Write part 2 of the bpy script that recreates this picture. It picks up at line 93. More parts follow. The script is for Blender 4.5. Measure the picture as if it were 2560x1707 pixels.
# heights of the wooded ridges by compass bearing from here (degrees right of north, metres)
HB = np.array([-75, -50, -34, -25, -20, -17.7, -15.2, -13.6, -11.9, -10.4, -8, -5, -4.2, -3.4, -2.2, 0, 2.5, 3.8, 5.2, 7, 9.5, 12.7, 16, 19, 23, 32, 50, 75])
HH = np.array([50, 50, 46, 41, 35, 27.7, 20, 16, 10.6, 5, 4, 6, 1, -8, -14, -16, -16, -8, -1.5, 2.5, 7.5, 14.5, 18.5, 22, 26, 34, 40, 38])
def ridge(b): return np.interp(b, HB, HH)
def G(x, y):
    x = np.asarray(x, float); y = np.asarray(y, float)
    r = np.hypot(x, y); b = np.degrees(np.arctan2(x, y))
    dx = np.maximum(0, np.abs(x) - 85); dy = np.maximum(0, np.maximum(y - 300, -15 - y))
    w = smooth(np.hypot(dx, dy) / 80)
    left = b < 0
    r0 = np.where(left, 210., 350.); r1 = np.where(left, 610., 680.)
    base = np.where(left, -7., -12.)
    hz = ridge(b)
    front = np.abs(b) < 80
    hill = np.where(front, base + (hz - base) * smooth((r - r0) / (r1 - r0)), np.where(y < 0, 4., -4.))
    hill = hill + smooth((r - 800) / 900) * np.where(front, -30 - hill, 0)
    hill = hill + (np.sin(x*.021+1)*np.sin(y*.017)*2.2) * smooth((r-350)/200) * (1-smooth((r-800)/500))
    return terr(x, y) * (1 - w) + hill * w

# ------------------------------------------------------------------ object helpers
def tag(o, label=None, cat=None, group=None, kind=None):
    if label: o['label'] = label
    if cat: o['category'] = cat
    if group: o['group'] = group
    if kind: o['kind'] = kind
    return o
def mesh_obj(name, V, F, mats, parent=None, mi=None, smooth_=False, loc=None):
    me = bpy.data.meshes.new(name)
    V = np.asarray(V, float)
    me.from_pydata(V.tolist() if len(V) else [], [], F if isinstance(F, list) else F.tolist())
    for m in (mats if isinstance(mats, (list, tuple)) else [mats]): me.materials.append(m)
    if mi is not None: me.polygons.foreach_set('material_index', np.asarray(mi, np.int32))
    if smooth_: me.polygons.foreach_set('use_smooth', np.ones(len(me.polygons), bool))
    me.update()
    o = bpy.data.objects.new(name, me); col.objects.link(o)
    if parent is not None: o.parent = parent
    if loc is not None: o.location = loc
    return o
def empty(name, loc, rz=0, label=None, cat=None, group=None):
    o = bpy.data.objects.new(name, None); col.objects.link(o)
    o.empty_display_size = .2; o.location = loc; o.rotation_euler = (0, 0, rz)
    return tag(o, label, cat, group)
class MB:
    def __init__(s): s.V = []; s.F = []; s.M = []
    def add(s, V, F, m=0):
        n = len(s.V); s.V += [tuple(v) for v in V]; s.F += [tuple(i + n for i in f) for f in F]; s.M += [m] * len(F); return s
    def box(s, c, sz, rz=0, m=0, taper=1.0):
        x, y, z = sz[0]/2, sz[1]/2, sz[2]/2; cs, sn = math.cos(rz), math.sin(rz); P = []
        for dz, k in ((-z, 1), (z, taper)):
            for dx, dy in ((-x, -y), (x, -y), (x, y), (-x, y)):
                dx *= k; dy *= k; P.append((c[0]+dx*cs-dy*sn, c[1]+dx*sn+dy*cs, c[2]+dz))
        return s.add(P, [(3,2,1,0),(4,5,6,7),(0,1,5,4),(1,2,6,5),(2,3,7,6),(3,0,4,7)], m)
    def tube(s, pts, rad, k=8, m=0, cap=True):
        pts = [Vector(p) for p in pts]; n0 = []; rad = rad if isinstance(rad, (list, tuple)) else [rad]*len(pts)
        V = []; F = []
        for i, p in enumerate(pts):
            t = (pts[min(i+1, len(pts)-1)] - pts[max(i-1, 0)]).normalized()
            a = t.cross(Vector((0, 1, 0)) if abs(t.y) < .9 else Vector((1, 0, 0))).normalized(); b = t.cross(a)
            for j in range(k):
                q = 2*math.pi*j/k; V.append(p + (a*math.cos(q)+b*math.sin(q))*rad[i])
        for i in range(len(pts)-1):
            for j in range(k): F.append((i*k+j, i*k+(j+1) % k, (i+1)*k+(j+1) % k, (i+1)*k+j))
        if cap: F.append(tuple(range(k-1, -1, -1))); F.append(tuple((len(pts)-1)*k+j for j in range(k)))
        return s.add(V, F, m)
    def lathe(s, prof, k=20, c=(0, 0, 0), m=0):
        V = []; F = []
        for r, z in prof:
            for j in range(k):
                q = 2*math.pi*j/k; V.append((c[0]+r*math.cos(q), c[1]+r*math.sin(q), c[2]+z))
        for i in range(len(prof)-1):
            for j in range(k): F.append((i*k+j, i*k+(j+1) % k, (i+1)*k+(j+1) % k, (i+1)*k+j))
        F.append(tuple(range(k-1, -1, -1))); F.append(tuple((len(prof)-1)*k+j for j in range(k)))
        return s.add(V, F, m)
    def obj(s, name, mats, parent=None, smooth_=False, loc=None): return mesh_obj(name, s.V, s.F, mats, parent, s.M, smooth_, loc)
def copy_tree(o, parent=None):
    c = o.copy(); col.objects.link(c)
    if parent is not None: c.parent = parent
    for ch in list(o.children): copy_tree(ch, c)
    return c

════

## Written task
Give back the data above exactly as it appears.

## Output for this exercise
Write part 2 of the bpy script that recreates this picture. It picks up at line 93. More parts follow. The script is for Blender 4.5. Measure the picture as if it were 2560x1707 pixels.
# heights of the wooded ridges by compass bearing from here (degrees right of north, metres)
HB = np.array([-75, -50, -34, -25, -20, -17.7, -15.2, -13.6, -11.9, -10.4, -8, -5, -4.2, -3.4, -2.2, 0, 2.5, 3.8, 5.2, 7, 9.5, 12.7, 16, 19, 23, 32, 50, 75])
HH = np.array([50, 50, 46, 41, 35, 27.7, 20, 16, 10.6, 5, 4, 6, 1, -8, -14, -16, -16, -8, -1.5, 2.5, 7.5, 14.5, 18.5, 22, 26, 34, 40, 38])
def ridge(b): return np.interp(b, HB, HH)
def G(x, y):
    x = np.asarray(x, float); y = np.asarray(y, float)
    r = np.hypot(x, y); b = np.degrees(np.arctan2(x, y))
    dx = np.maximum(0, np.abs(x) - 85); dy = np.maximum(0, np.maximum(y - 300, -15 - y))
    w = smooth(np.hypot(dx, dy) / 80)
    left = b < 0
    r0 = np.where(left, 210., 350.); r1 = np.where(left, 610., 680.)
    base = np.where(left, -7., -12.)
    hz = ridge(b)
    front = np.abs(b) < 80
    hill = np.where(front, base + (hz - base) * smooth((r - r0) / (r1 - r0)), np.where(y < 0, 4., -4.))
    hill = hill + smooth((r - 800) / 900) * np.where(front, -30 - hill, 0)
    hill = hill + (np.sin(x*.021+1)*np.sin(y*.017)*2.2) * smooth((r-350)/200) * (1-smooth((r-800)/500))
    return terr(x, y) * (1 - w) + hill * w

# ------------------------------------------------------------------ object helpers
def tag(o, label=None, cat=None, group=None, kind=None):
    if label: o['label'] = label
    if cat: o['category'] = cat
    if group: o['group'] = group
    if kind: o['kind'] = kind
    return o
def mesh_obj(name, V, F, mats, parent=None, mi=None, smooth_=False, loc=None):
    me = bpy.data.meshes.new(name)
    V = np.asarray(V, float)
    me.from_pydata(V.tolist() if len(V) else [], [], F if isinstance(F, list) else F.tolist())
    for m in (mats if isinstance(mats, (list, tuple)) else [mats]): me.materials.append(m)
    if mi is not None: me.polygons.foreach_set('material_index', np.asarray(mi, np.int32))
    if smooth_: me.polygons.foreach_set('use_smooth', np.ones(len(me.polygons), bool))
    me.update()
    o = bpy.data.objects.new(name, me); col.objects.link(o)
    if parent is not None: o.parent = parent
    if loc is not None: o.location = loc
    return o
def empty(name, loc, rz=0, label=None, cat=None, group=None):
    o = bpy.data.objects.new(name, None); col.objects.link(o)
    o.empty_display_size = .2; o.location = loc; o.rotation_euler = (0, 0, rz)
    return tag(o, label, cat, group)
class MB:
    def __init__(s): s.V = []; s.F = []; s.M = []
    def add(s, V, F, m=0):
        n = len(s.V); s.V += [tuple(v) for v in V]; s.F += [tuple(i + n for i in f) for f in F]; s.M += [m] * len(F); return s
    def box(s, c, sz, rz=0, m=0, taper=1.0):
        x, y, z = sz[0]/2, sz[1]/2, sz[2]/2; cs, sn = math.cos(rz), math.sin(rz); P = []
        for dz, k in ((-z, 1), (z, taper)):
            for dx, dy in ((-x, -y), (x, -y), (x, y), (-x, y)):
                dx *= k; dy *= k; P.append((c[0]+dx*cs-dy*sn, c[1]+dx*sn+dy*cs, c[2]+dz))
        return s.add(P, [(3,2,1,0),(4,5,6,7),(0,1,5,4),(1,2,6,5),(2,3,7,6),(3,0,4,7)], m)
    def tube(s, pts, rad, k=8, m=0, cap=True):
        pts = [Vector(p) for p in pts]; n0 = []; rad = rad if isinstance(rad, (list, tuple)) else [rad]*len(pts)
        V = []; F = []
        for i, p in enumerate(pts):
            t = (pts[min(i+1, len(pts)-1)] - pts[max(i-1, 0)]).normalized()
            a = t.cross(Vector((0, 1, 0)) if abs(t.y) < .9 else Vector((1, 0, 0))).normalized(); b = t.cross(a)
            for j in range(k):
                q = 2*math.pi*j/k; V.append(p + (a*math.cos(q)+b*math.sin(q))*rad[i])
        for i in range(len(pts)-1):
            for j in range(k): F.append((i*k+j, i*k+(j+1) % k, (i+1)*k+(j+1) % k, (i+1)*k+j))
        if cap: F.append(tuple(range(k-1, -1, -1))); F.append(tuple((len(pts)-1)*k+j for j in range(k)))
        return s.add(V, F, m)
    def lathe(s, prof, k=20, c=(0, 0, 0), m=0):
        V = []; F = []
        for r, z in prof:
            for j in range(k):
                q = 2*math.pi*j/k; V.append((c[0]+r*math.cos(q), c[1]+r*math.sin(q), c[2]+z))
        for i in range(len(prof)-1):
            for j in range(k): F.append((i*k+j, i*k+(j+1) % k, (i+1)*k+(j+1) % k, (i+1)*k+j))
        F.append(tuple(range(k-1, -1, -1))); F.append(tuple((len(prof)-1)*k+j for j in range(k)))
        return s.add(V, F, m)
    def obj(s, name, mats, parent=None, smooth_=False, loc=None): return mesh_obj(name, s.V, s.F, mats, parent, s.M, smooth_, loc)
def copy_tree(o, parent=None):
    c = o.copy(); col.objects.link(c)
    if parent is not None: c.parent = parent
    for ch in list(o.children): copy_tree(ch, c)
    return c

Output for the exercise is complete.